▶ [Written task]:
Set down exactly the lines in the records below that run from the line with "Write part 4" to the line with "part(pb, b, 'board_sheet', M_PLY)", inclusive, and nothing more.

Records from a collection:
-=-=-=-=-
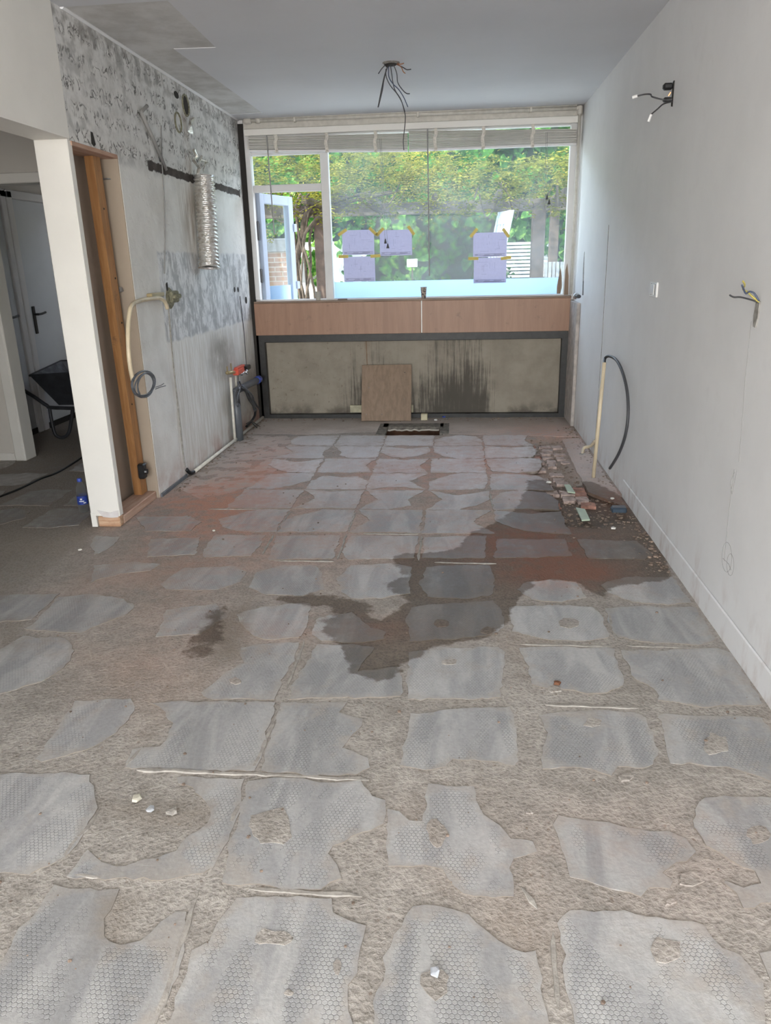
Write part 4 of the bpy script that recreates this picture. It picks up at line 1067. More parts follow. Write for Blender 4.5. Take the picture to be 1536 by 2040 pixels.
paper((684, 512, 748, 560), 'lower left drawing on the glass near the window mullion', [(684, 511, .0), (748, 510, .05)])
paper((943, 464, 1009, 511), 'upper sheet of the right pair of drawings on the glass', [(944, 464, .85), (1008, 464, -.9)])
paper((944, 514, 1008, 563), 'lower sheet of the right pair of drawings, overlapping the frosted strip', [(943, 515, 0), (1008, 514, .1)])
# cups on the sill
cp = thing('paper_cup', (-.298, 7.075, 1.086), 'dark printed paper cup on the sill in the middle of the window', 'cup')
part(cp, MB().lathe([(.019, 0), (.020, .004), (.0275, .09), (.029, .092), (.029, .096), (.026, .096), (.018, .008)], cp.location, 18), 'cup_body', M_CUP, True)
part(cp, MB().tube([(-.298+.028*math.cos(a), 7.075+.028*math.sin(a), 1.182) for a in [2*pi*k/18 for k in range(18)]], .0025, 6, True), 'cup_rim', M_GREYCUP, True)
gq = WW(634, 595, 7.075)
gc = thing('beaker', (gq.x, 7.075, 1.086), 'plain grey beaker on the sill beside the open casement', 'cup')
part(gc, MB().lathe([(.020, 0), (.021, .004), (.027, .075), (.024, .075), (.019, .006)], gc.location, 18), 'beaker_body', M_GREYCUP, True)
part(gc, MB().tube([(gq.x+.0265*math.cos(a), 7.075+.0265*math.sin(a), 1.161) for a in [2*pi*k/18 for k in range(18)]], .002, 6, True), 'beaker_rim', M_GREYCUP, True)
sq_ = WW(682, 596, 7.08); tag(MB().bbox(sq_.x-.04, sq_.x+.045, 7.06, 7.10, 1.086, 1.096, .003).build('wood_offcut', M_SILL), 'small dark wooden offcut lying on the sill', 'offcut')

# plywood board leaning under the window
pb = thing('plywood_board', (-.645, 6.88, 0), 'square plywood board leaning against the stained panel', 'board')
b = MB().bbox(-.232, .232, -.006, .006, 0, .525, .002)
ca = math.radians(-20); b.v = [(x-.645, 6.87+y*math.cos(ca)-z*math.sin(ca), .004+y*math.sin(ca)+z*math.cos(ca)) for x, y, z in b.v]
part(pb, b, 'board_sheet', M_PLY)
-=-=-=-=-
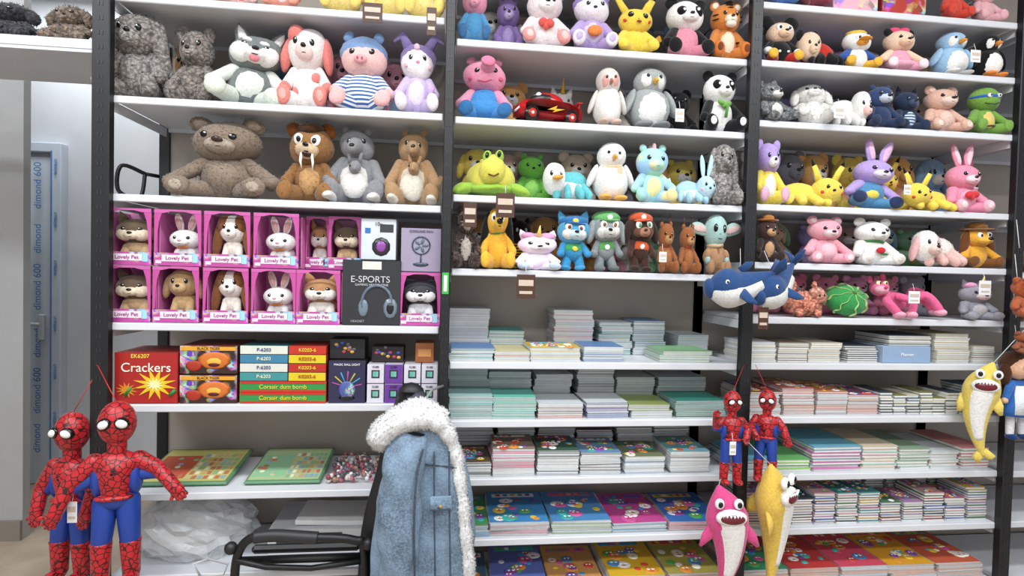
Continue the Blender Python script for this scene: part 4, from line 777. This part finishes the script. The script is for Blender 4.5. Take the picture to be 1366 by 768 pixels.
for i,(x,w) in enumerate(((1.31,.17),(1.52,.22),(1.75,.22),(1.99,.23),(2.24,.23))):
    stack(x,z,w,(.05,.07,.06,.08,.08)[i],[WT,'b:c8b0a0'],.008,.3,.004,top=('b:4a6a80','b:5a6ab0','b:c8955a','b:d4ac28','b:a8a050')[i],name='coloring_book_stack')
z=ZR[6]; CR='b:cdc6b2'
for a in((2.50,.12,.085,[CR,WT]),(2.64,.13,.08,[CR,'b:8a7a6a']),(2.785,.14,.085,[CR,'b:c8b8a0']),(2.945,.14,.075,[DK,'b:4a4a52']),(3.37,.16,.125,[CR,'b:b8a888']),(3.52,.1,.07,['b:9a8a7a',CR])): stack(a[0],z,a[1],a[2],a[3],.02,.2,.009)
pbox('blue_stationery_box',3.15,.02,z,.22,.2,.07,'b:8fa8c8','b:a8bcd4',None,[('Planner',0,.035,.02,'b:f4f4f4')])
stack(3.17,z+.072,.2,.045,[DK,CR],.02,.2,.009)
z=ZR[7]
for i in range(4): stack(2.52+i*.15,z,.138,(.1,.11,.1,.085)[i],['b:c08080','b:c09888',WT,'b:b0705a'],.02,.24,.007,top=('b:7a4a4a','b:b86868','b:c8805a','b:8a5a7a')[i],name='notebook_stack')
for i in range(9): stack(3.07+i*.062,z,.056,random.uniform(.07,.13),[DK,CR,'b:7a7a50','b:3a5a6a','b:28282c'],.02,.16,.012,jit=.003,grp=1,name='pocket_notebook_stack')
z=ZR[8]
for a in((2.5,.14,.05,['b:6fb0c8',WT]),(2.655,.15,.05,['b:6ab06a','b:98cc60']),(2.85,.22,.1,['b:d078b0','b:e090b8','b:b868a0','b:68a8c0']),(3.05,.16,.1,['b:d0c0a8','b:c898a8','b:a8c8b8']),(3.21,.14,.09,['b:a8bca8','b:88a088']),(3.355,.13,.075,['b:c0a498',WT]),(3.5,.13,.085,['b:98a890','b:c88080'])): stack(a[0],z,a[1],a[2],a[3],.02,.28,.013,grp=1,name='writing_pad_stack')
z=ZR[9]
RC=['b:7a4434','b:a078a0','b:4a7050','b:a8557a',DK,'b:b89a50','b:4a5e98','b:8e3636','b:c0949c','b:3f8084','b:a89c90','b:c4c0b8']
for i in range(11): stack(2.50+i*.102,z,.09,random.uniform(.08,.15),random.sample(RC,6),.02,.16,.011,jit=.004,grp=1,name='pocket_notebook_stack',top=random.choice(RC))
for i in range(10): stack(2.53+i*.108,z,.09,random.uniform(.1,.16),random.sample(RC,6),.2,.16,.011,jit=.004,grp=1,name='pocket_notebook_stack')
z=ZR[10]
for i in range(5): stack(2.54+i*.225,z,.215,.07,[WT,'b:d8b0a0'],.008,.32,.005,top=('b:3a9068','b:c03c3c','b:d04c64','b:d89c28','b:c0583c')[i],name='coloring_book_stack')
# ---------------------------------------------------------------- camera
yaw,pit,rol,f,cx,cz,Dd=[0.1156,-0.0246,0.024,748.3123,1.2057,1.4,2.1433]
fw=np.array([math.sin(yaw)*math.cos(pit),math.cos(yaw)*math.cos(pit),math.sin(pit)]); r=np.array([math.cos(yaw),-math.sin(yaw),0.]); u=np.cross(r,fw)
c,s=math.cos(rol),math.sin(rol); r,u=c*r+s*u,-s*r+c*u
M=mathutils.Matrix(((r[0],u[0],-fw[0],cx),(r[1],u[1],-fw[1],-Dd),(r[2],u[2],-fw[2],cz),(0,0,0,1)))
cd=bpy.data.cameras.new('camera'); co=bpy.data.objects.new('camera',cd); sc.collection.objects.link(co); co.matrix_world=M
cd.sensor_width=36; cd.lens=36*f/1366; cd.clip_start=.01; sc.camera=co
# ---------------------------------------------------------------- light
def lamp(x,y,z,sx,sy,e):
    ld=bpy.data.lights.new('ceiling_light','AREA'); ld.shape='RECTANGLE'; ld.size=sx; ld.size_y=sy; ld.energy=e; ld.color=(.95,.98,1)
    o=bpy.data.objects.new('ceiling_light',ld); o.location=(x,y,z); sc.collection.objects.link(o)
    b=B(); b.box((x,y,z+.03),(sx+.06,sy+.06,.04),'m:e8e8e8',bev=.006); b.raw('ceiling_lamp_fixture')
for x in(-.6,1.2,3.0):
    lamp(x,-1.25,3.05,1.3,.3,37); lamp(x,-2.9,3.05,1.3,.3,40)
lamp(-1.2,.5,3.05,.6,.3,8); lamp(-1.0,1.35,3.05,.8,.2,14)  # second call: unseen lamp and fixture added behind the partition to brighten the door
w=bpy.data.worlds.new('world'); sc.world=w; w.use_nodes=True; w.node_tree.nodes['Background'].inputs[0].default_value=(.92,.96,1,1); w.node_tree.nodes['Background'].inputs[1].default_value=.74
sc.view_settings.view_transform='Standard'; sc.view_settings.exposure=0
-=-=-=-=-
▶ [Answer to this problem]:
Write part 4 of the bpy script that recreates this picture. It picks up at line 1067. More parts follow. Write for Blender 4.5. Take the picture to be 1536 by 2040 pixels.
paper((684, 512, 748, 560), 'lower left drawing on the glass near the window mullion', [(684, 511, .0), (748, 510, .05)])
paper((943, 464, 1009, 511), 'upper sheet of the right pair of drawings on the glass', [(944, 464, .85), (1008, 464, -.9)])
paper((944, 514, 1008, 563), 'lower sheet of the right pair of drawings, overlapping the frosted strip', [(943, 515, 0), (1008, 514, .1)])
# cups on the sill
cp = thing('paper_cup', (-.298, 7.075, 1.086), 'dark printed paper cup on the sill in the middle of the window', 'cup')
part(cp, MB().lathe([(.019, 0), (.020, .004), (.0275, .09), (.029, .092), (.029, .096), (.026, .096), (.018, .008)], cp.location, 18), 'cup_body', M_CUP, True)
part(cp, MB().tube([(-.298+.028*math.cos(a), 7.075+.028*math.sin(a), 1.182) for a in [2*pi*k/18 for k in range(18)]], .0025, 6, True), 'cup_rim', M_GREYCUP, True)
gq = WW(634, 595, 7.075)
gc = thing('beaker', (gq.x, 7.075, 1.086), 'plain grey beaker on the sill beside the open casement', 'cup')
part(gc, MB().lathe([(.020, 0), (.021, .004), (.027, .075), (.024, .075), (.019, .006)], gc.location, 18), 'beaker_body', M_GREYCUP, True)
part(gc, MB().tube([(gq.x+.0265*math.cos(a), 7.075+.0265*math.sin(a), 1.161) for a in [2*pi*k/18 for k in range(18)]], .002, 6, True), 'beaker_rim', M_GREYCUP, True)
sq_ = WW(682, 596, 7.08); tag(MB().bbox(sq_.x-.04, sq_.x+.045, 7.06, 7.10, 1.086, 1.096, .003).build('wood_offcut', M_SILL), 'small dark wooden offcut lying on the sill', 'offcut')

# plywood board leaning under the window
pb = thing('plywood_board', (-.645, 6.88, 0), 'square plywood board leaning against the stained panel', 'board')
b = MB().bbox(-.232, .232, -.006, .006, 0, .525, .002)
ca = math.radians(-20); b.v = [(x-.645, 6.87+y*math.cos(ca)-z*math.sin(ca), .004+y*math.sin(ca)+z*math.cos(ca)) for x, y, z in b.v]
part(pb, b, 'board_sheet', M_PLY)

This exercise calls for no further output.